Friday, March 26, 2010

Old Friends

I opened an email the other day, surprised to hear from a person I hadn’t seen or talked to in more than forty years. The message was from my old friend John T, a person I had started the first grade with and had known through high school.

I remember John T in the first grade - I know, I’m old butnot senile just yet. Even at the age of five or six we were both mesmerized by cars. I remember manipulating a shrub growing in the schoolyard into a seat and stick-shift. We argued who would be the driver.

In the fifth grade, John and I were appointed SP’s - hall monitors. We wore white plastic belts that crossed over our shoulders and made us look like dorks. We had virtually no authority and the other kids simply laughed at us when we directed them to slow down, or issued any other inane order.
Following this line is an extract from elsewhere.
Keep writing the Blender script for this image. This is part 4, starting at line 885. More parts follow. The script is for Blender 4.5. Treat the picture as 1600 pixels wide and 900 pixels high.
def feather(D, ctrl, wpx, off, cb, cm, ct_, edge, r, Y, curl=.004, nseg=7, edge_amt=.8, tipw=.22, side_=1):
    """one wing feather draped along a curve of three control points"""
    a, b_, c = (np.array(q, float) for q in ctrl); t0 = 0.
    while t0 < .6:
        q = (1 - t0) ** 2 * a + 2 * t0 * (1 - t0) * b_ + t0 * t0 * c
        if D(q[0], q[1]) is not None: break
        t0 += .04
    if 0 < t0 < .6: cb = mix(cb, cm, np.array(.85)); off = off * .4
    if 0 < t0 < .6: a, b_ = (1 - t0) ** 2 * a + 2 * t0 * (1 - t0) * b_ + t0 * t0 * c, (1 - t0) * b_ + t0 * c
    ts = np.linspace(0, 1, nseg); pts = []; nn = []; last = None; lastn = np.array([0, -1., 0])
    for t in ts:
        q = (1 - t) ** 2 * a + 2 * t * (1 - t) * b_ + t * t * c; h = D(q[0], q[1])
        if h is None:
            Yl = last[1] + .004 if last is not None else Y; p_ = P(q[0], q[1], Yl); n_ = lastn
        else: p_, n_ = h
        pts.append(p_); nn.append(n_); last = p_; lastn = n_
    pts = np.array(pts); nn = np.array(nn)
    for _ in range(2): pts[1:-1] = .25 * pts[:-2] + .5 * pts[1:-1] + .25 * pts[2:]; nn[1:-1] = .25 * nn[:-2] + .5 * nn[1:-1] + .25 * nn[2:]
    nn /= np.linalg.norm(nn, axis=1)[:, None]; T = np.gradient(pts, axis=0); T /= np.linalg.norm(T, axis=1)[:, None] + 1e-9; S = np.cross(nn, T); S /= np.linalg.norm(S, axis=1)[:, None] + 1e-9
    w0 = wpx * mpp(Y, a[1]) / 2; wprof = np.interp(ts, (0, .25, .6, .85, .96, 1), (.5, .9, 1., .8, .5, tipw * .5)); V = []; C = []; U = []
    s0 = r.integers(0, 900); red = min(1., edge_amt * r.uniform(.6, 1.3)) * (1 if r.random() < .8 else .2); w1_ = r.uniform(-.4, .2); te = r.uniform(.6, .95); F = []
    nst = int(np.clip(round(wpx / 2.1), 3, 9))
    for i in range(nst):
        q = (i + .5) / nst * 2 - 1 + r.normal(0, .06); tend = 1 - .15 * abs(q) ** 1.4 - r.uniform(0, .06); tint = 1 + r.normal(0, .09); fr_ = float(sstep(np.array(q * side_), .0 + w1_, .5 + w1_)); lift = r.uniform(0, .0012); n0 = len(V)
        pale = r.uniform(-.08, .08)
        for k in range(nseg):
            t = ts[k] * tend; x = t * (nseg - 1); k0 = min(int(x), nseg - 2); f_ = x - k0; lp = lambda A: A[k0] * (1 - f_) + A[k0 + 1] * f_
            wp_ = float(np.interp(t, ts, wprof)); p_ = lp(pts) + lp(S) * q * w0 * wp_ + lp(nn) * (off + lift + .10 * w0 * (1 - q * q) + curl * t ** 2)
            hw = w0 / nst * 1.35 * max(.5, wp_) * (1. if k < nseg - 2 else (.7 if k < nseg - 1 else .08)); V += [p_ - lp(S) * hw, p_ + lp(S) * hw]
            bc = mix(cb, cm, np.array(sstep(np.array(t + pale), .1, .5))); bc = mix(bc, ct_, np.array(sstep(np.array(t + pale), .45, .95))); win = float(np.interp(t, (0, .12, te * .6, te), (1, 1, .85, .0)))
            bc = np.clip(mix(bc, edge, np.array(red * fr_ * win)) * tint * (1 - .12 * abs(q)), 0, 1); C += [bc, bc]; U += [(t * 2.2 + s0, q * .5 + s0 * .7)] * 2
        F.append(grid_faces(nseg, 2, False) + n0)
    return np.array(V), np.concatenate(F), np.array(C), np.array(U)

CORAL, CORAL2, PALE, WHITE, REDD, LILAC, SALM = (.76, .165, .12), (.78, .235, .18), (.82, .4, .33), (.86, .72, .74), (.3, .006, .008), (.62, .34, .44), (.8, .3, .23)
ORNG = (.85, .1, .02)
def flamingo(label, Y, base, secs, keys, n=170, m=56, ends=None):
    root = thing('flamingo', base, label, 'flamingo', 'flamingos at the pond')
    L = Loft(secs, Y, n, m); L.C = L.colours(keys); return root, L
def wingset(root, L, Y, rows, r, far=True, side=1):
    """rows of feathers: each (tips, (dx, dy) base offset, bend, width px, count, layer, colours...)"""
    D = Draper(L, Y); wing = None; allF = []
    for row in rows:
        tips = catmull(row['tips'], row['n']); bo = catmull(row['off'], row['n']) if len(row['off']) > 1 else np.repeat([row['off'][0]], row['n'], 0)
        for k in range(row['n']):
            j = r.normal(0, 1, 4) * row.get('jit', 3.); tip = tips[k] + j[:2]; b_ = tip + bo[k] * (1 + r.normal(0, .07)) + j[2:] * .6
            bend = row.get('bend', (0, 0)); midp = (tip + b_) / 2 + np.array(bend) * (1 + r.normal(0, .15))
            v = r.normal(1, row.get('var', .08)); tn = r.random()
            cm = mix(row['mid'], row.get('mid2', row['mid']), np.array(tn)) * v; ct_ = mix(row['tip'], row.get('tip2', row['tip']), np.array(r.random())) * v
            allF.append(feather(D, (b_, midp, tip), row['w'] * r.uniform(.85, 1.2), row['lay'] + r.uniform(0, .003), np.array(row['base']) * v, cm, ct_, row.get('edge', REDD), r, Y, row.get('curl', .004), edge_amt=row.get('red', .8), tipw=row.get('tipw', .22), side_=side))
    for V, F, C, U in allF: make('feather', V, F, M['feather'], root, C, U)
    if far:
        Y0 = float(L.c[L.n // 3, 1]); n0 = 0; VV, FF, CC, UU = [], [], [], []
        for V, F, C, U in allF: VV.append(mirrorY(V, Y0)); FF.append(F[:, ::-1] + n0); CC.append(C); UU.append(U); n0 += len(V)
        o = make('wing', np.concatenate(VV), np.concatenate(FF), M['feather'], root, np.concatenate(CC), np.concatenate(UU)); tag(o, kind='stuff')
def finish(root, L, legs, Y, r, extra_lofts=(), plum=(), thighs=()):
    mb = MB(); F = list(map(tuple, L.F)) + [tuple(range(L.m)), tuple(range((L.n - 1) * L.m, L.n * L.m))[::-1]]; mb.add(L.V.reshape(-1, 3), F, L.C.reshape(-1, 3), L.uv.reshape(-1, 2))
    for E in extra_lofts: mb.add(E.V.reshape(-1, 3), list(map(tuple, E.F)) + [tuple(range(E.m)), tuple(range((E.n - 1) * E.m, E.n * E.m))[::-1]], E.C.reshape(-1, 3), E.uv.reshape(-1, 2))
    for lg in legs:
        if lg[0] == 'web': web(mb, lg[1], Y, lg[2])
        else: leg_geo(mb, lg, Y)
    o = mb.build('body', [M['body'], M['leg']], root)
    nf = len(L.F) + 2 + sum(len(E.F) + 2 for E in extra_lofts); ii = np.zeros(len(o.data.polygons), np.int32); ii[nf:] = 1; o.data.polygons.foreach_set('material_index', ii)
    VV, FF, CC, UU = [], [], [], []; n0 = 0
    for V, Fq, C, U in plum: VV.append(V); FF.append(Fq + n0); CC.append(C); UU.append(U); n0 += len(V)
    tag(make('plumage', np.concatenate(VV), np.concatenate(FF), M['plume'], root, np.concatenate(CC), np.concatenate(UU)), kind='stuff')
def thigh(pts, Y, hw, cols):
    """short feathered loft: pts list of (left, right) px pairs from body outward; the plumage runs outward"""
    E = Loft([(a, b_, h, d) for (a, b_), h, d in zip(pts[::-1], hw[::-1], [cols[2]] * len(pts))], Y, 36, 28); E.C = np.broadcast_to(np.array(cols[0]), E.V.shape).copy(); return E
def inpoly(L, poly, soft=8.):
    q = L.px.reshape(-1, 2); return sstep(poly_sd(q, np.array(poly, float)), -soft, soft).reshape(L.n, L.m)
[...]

John and I lived about a mile apart. We both liked Frankie Valli and the Four Seasons. John, like practically everyone else in Vivian, including myself, lived close to the railroad tracks. I was a geologist at heart even then. I remember walking the tracks with him once, looking for rocks. I was off the berm, he was on the tracks, walking towards me. A train was bearing down on him, its whistle blowing. I yelled at the top of my lungs but he didn’t seem to hear me. He disappeared from view and I had to watch the long freight train pass before I learned his fate.

I expected to see his body parts strewn on the tracks. Instead, he came smiling out of the underbrush on the other side, apparently happy that he had scared the hell out of me.

Our parents both had ’59 Chevy’s the exact same color of blue and white. In the days of muscle cars, both of our Chevy’s were grossly underpowered; my parent’s station wagon was a small V-8, John’s parent’s an anemic six cylinder. There was a patch of gravel on the street beside my house. John loved to stop there and floor it, the sensation of slinging a few rocks his only answer to not being able to burn rubber. My parent’s car was no better.

John left for Louisiana Tech in Ruston after graduation. I went to Northeast in Monroe. I saw him briefly in 1968 when I was working in New Orleans for the summer, but not since. I haven’t, in fact, seen or heard from him until the recent email note.

Well, it’s good to reconnect. Old friends are your best friends but sometimes you never realize as much until you are as old as I.